Der Titel bezieht sich trotzdem nicht allein auf dieses große Kind. Denn da gibt es noch einen zweiten Jungen, Marcus (erstaunlich gut: Nicholas Hoult). Der 12jährige ist in der Schule ein Outsider, hat weder Freunde, noch Ahnung von Musik, Mode und anderen Dingen, die Jungs in seinem Alter normalerweise interessant finden. Das liegt nicht zuletzt an seiner Mutter Fiona (Toni Colette), die noch nach 30 Jahren ihren alten 68er-Idealen treu bleibt. Ihren Sohn hält sie zum Konsumverzicht und Vegetariertum an, sie selber ist hochgradig depressiv. In Wills Worten: »Ein dämlicher, verdammter Hippie, ein selbstmordgefährdeter Flokati!« Zufällig haben sich Will und Marcus bei ihrem letzten Selbstmordversuch kennengelernt; und trotz anfangs heftiger gegenseitiger Abneigung, macht Marcus aus Will seinen „Ersatzvater“. Denn Will weiß immerhin, welche Turnschuhe man kaufen muss – und auch sonst gibt er Nicholas wichtige Tips für alle Lebensfragen. Doch unerwartet bekommt auch er – »Ich bin der Kerl, der ein ziemlich gutes Händchen für Sportschuhe und CD-aussuchen hat. Ich bin für intensivere Probleme nicht geeignet.« – eines Tages ein ernsthaftes Problem. Und braucht Marcus' Hilfe...

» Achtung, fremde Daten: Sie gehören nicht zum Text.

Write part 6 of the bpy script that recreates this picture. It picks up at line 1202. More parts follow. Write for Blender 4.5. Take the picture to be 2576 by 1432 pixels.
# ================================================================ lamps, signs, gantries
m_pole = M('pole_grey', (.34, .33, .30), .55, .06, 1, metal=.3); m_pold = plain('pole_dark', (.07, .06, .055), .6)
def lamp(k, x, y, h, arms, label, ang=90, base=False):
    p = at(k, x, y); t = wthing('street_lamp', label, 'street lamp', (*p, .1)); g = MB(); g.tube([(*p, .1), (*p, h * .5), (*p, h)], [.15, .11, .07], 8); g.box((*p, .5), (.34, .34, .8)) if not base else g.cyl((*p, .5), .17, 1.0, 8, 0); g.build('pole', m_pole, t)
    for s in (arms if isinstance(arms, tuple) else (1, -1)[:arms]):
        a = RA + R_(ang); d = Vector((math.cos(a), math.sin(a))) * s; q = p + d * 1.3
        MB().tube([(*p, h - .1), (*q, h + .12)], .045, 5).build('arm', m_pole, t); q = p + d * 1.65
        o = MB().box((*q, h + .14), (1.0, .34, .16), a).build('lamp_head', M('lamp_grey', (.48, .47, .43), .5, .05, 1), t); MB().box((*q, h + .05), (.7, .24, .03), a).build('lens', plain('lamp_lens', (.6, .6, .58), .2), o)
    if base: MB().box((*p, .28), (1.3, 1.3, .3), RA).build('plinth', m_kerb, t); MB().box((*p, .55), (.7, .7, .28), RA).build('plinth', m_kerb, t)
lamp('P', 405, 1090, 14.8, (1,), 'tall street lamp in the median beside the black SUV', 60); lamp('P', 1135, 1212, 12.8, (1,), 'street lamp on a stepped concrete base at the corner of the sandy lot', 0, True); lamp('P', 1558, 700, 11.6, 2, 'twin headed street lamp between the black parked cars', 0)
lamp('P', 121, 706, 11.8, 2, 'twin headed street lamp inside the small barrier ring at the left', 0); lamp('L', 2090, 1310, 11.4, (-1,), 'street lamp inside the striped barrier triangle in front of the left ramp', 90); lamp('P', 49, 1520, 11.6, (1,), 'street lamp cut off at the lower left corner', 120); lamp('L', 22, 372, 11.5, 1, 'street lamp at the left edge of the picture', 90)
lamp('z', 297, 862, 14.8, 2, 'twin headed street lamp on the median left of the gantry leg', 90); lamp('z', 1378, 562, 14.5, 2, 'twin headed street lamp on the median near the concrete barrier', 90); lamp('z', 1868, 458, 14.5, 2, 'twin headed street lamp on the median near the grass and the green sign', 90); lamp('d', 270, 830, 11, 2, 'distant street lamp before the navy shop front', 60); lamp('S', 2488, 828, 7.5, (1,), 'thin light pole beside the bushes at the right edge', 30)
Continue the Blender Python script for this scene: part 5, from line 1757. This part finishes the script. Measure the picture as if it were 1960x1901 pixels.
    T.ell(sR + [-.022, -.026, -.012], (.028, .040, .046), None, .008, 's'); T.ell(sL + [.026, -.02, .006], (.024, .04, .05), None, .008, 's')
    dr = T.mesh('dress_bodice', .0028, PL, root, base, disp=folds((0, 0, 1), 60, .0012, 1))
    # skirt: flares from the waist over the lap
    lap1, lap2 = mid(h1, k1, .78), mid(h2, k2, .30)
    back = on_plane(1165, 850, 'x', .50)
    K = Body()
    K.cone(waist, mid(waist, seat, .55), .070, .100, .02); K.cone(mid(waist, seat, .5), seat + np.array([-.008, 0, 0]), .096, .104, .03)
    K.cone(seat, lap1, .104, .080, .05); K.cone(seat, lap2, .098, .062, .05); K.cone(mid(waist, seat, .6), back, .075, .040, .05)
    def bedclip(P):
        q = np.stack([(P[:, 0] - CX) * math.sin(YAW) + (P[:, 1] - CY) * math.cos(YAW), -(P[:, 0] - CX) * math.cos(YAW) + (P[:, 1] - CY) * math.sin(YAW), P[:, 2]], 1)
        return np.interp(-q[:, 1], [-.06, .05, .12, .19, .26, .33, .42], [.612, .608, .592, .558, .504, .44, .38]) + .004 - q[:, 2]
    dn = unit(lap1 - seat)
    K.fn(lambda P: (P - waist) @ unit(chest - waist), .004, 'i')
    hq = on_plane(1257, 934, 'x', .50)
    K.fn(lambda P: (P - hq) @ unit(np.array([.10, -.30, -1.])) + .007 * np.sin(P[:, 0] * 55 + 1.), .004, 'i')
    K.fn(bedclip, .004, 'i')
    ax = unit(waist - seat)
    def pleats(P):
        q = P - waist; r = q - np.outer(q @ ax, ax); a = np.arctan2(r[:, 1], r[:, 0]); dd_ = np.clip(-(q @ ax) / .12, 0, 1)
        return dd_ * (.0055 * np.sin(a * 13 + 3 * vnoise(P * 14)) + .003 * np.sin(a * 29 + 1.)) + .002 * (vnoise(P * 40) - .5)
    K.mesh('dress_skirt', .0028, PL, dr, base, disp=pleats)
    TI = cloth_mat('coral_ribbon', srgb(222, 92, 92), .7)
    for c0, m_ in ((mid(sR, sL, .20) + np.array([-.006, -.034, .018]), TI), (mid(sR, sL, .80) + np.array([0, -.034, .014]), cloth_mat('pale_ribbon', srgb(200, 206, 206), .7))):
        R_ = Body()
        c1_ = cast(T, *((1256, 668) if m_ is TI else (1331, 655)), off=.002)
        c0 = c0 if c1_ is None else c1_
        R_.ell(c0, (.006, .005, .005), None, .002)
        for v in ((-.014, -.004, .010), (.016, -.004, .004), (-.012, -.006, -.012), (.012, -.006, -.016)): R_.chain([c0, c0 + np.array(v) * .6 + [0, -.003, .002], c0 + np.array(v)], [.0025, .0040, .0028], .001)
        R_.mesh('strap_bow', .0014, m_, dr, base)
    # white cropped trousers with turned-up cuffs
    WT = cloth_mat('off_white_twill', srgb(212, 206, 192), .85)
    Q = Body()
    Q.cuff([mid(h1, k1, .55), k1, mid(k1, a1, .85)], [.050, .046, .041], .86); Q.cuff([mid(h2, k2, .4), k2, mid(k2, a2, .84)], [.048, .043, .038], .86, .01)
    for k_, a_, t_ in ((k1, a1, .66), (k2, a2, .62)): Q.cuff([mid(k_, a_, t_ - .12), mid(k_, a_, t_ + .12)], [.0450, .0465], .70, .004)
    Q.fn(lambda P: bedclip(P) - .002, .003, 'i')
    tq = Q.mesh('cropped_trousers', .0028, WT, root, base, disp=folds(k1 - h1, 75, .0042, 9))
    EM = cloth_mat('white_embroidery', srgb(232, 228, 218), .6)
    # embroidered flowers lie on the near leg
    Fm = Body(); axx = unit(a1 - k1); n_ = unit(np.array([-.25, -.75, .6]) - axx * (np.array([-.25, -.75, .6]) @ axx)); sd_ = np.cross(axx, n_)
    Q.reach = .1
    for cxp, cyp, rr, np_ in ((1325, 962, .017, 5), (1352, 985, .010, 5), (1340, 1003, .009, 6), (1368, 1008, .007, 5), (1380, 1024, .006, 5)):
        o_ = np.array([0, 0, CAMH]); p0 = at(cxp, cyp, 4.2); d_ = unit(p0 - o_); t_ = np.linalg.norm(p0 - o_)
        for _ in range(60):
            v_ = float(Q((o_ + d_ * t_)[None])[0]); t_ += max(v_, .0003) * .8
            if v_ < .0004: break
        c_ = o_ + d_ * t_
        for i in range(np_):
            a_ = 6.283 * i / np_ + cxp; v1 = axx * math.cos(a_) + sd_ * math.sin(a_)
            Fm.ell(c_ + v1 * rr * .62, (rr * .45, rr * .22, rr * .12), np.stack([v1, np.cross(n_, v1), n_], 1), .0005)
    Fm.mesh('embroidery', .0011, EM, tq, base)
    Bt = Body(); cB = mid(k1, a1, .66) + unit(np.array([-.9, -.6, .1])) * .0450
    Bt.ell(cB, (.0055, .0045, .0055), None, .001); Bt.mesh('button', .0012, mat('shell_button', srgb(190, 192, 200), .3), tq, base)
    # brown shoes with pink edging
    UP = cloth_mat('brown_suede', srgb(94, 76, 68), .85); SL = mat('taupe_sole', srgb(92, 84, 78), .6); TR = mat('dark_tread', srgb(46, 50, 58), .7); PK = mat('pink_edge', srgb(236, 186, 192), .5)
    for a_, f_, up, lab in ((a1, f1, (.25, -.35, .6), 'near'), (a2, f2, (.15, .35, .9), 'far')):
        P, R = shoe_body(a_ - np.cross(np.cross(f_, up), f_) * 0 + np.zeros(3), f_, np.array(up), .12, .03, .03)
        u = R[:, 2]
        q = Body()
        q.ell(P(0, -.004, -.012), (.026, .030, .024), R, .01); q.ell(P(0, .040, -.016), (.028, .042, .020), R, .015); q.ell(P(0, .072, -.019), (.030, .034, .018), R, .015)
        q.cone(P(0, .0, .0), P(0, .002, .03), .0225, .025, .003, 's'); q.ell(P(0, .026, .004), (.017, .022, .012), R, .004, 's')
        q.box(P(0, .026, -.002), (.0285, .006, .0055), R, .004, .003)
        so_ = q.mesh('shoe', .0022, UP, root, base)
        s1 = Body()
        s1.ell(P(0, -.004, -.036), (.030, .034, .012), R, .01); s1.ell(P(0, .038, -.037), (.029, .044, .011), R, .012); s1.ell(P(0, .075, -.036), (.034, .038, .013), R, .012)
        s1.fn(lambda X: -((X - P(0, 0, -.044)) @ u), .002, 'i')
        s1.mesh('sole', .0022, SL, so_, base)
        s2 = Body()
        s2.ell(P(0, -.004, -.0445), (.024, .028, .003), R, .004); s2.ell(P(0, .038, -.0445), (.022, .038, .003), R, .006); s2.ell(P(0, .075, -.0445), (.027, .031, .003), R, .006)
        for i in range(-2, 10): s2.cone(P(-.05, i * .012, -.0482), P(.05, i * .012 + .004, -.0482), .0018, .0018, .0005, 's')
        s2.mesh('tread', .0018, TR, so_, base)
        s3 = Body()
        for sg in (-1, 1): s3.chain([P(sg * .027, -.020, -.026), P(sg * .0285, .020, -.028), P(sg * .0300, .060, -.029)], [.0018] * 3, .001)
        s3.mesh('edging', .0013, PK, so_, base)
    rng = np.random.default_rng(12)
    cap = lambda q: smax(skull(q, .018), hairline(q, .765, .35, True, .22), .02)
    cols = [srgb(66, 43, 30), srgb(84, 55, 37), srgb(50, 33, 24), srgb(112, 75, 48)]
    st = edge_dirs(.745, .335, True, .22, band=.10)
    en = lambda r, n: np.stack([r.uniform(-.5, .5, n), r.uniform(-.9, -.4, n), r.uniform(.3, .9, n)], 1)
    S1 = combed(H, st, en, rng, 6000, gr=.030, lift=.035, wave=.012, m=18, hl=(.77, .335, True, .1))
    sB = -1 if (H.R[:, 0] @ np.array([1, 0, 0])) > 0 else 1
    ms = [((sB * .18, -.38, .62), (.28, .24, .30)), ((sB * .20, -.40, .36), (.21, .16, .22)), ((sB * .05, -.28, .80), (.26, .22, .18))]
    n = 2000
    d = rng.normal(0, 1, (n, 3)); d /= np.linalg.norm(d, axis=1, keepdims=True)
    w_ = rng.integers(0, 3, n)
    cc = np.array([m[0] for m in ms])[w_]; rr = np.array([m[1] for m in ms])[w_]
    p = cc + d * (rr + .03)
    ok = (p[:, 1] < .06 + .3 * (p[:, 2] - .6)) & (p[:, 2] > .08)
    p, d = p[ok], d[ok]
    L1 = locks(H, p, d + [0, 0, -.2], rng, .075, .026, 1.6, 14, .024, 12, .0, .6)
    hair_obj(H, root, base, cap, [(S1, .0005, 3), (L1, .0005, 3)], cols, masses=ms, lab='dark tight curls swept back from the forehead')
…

In manchen starken Momenten wirkt diese nahezu perfekte Komödie wie ein maskulines Gegenstück zum letztjährigen Sommerhit Bridget Jones´s Diary. Erst gegen Ende wird deutlich, dass die Story ganz so abgründig wie Helen Fieldings Roman nicht ist, dass es sich hier eigentlich um eine hochmoralische Geschichte handelt.
Doch letztlich rettet sich der Film vor platten
Family Values. Stattdessen begegnet man einem Single, der nicht um jeden Preis unter die Haube muss, einer Geschichte, die lebensklug genug ist, um die Hollywood-Ideologie zu vermeiden, nach der am Ende um jeden Preis eine Hochzeit zu stehen hat. Und einer Komödie, die erkennt, dass Single-sein nicht nur etwas mit Einsamkeit zu tun hat, sondern auch mit dem Mut zum Alleinsein.
So geht es dann doch nicht ums abgeklärte Predigen nicht mehr ganz neuer Lebensweisheiten, sondern um eine lustvolle Feier der Freiheit der Popkultur, darin an Vanilla Sky erinnernd, um ein Lob auf Lüge, Songs und Mode, und vor allem den Mut, zu sich selbst zu stehen – egal, was dabei herauskommt.